Rows from a 3D scene dataset:
--------------------------------------------------

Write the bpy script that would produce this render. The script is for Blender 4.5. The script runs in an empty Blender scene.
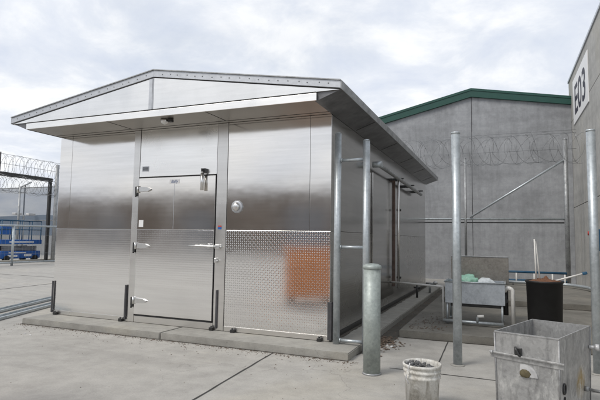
import bpy, bmesh, math, random
from mathutils import Vector, Matrix, noise
random.seed(7)
C = bpy.context.scene.collection
PI = math.pi

# ------------------------------------------------------------------ materials
def new_mat(name):
    m = bpy.data.materials.new(name); m.use_nodes = True
    nt = m.node_tree; b = nt.nodes['Principled BSDF']
    return m, nt, b

def N(nt, typ, **kw):
    n = nt.nodes.new(typ)
    for k, v in kw.items():
        if k.startswith('i_'):
            n.inputs[k[2:].replace('_', ' ')].default_value = v
        else: setattr(n, k, v)
    return n

def math_n(nt, op, a, b=None, clamp=False):
    n = nt.nodes.new('ShaderNodeMath'); n.operation = op; n.use_clamp = clamp
    for i, v in enumerate((a, b)):
        if v is None: continue
        if isinstance(v, (int, float)): n.inputs[i].default_value = v
        else: nt.links.new(v, n.inputs[i])
    return n.outputs[0]

def ramp(nt, src, stops):
    r = nt.nodes.new('ShaderNodeValToRGB'); nt.links.new(src, r.inputs[0])
    e = r.color_ramp.elements
    while len(e) < len(stops): e.new(0.5)
    for k, (p, c) in enumerate(stops):
        e[k].position = p
        e[k].color = (c, c, c, 1) if isinstance(c, (int, float)) else (*c, 1)
    return r.outputs[0]

def tex_noise(nt, scale, detail=6, rough=.6, mapscale=None, coord='Object', dist=0):
    tc = nt.nodes.new('ShaderNodeTexCoord')
    src = tc.outputs[coord]
    if mapscale:
        mp = nt.nodes.new('ShaderNodeMapping'); mp.inputs['Scale'].default_value = mapscale
        nt.links.new(src, mp.inputs[0]); src = mp.outputs[0]
    n = nt.nodes.new('ShaderNodeTexNoise')
    n.inputs['Scale'].default_value = scale; n.inputs['Detail'].default_value = detail
    n.inputs['Roughness'].default_value = rough; n.inputs['Distortion'].default_value = dist
    nt.links.new(src, n.inputs['Vector'])
    return n.outputs['Fac']

def bump(nt, b, h, strength=.3, dist=.01, prev=None):
    n = nt.nodes.new('ShaderNodeBump'); n.inputs['Strength'].default_value = strength
    n.inputs['Distance'].default_value = dist
    nt.links.new(h, n.inputs['Height'])
    if prev is not None: nt.links.new(prev, n.inputs['Normal'])
    nt.links.new(n.outputs[0], b.inputs['Normal'])
    return n.outputs[0]

def mixc(nt, fac, a, b_, mode='MIX'):
    n = nt.nodes.new('ShaderNodeMix'); n.data_type = 'RGBA'; n.blend_type = mode
    ins = [n.inputs[0], n.inputs[6], n.inputs[7]]
    for s, v in zip(ins, (fac, a, b_)):
        if hasattr(v, 'is_output'): nt.links.new(v, s)
        elif isinstance(v, (int, float)): s.default_value = v
        else: s.default_value = (*v, 1)
    return n.outputs[2]

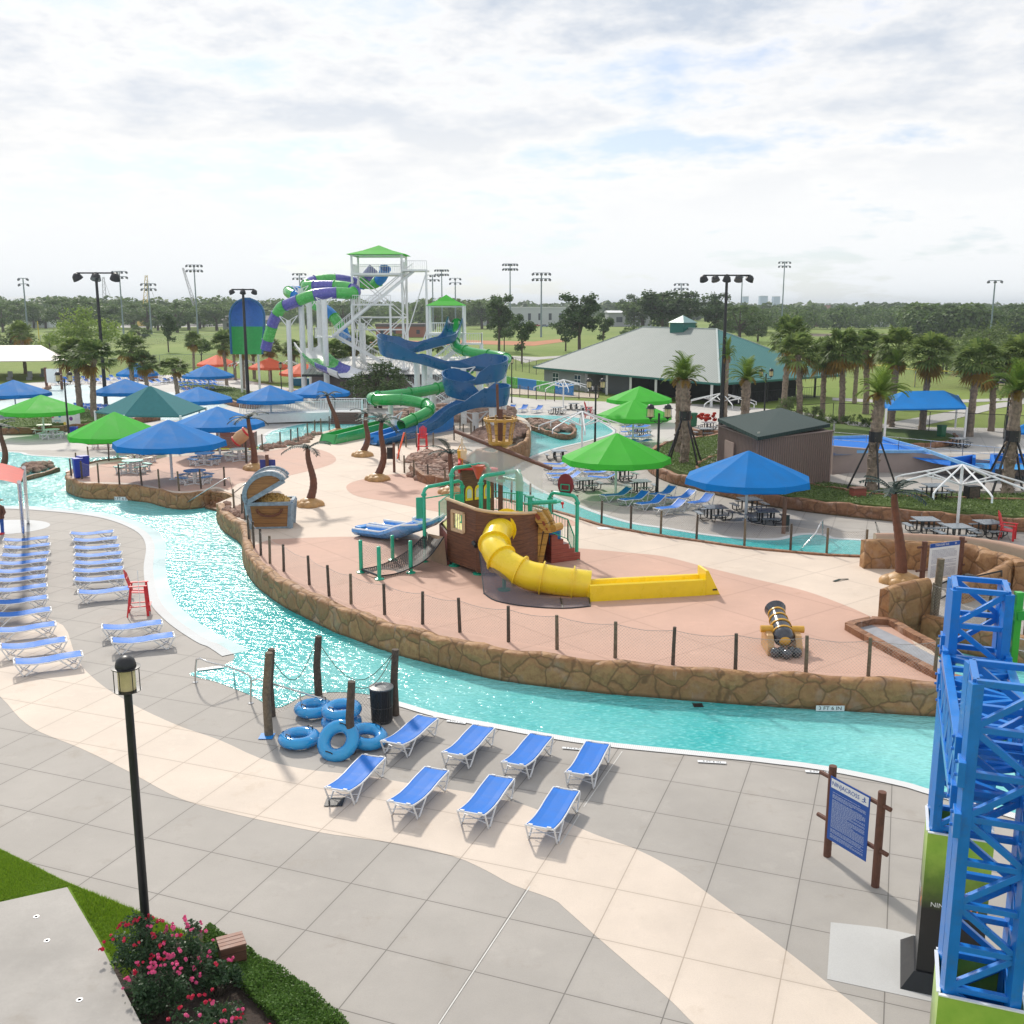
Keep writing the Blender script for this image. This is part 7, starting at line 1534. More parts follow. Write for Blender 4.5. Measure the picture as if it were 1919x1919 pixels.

--------------------------------------------------

SHORT PROBLEM: Transcribe all entries above exactly. Drop the pictures.

COMPLETED EXERCISE:
Write the bpy script that would produce this render. The script is for Blender 4.5. The script runs in an empty Blender scene.
import bpy, bmesh, math, random
from mathutils import Vector, Matrix, noise
random.seed(7)
C = bpy.context.scene.collection
PI = math.pi

# ------------------------------------------------------------------ materials
def new_mat(name):
    m = bpy.data.materials.new(name); m.use_nodes = True
    nt = m.node_tree; b = nt.nodes['Principled BSDF']
    return m, nt, b

def N(nt, typ, **kw):
    n = nt.nodes.new(typ)
    for k, v in kw.items():
        if k.startswith('i_'):
            n.inputs[k[2:].replace('_', ' ')].default_value = v
        else: setattr(n, k, v)
    return n

def math_n(nt, op, a, b=None, clamp=False):
    n = nt.nodes.new('ShaderNodeMath'); n.operation = op; n.use_clamp = clamp
    for i, v in enumerate((a, b)):
        if v is None: continue
        if isinstance(v, (int, float)): n.inputs[i].default_value = v
        else: nt.links.new(v, n.inputs[i])
    return n.outputs[0]

def ramp(nt, src, stops):
    r = nt.nodes.new('ShaderNodeValToRGB'); nt.links.new(src, r.inputs[0])
    e = r.color_ramp.elements
    while len(e) < len(stops): e.new(0.5)
    for k, (p, c) in enumerate(stops):
        e[k].position = p
        e[k].color = (c, c, c, 1) if isinstance(c, (int, float)) else (*c, 1)
    return r.outputs[0]

def tex_noise(nt, scale, detail=6, rough=.6, mapscale=None, coord='Object', dist=0):
    tc = nt.nodes.new('ShaderNodeTexCoord')
    src = tc.outputs[coord]
    if mapscale:
        mp = nt.nodes.new('ShaderNodeMapping'); mp.inputs['Scale'].default_value = mapscale
        nt.links.new(src, mp.inputs[0]); src = mp.outputs[0]
    n = nt.nodes.new('ShaderNodeTexNoise')
    n.inputs['Scale'].default_value = scale; n.inputs['Detail'].default_value = detail
    n.inputs['Roughness'].default_value = rough; n.inputs['Distortion'].default_value = dist
    nt.links.new(src, n.inputs['Vector'])
    return n.outputs['Fac']

def bump(nt, b, h, strength=.3, dist=.01, prev=None):
    n = nt.nodes.new('ShaderNodeBump'); n.inputs['Strength'].default_value = strength
    n.inputs['Distance'].default_value = dist
    nt.links.new(h, n.inputs['Height'])
    if prev is not None: nt.links.new(prev, n.inputs['Normal'])
    nt.links.new(n.outputs[0], b.inputs['Normal'])
    return n.outputs[0]

def mixc(nt, fac, a, b_, mode='MIX'):
    n = nt.nodes.new('ShaderNodeMix'); n.data_type = 'RGBA'; n.blend_type = mode
    ins = [n.inputs[0], n.inputs[6], n.inputs[7]]
    for s, v in zip(ins, (fac, a, b_)):
        if hasattr(v, 'is_output'): nt.links.new(v, s)
        elif isinstance(v, (int, float)): s.default_value = v
        else: s.default_value = (*v, 1)
    return n.outputs[2]

Keep writing the Blender script for this image. This is part 7, starting at line 1534. More parts follow. Write for Blender 4.5. Measure the picture as if it were 1919x1919 pixels.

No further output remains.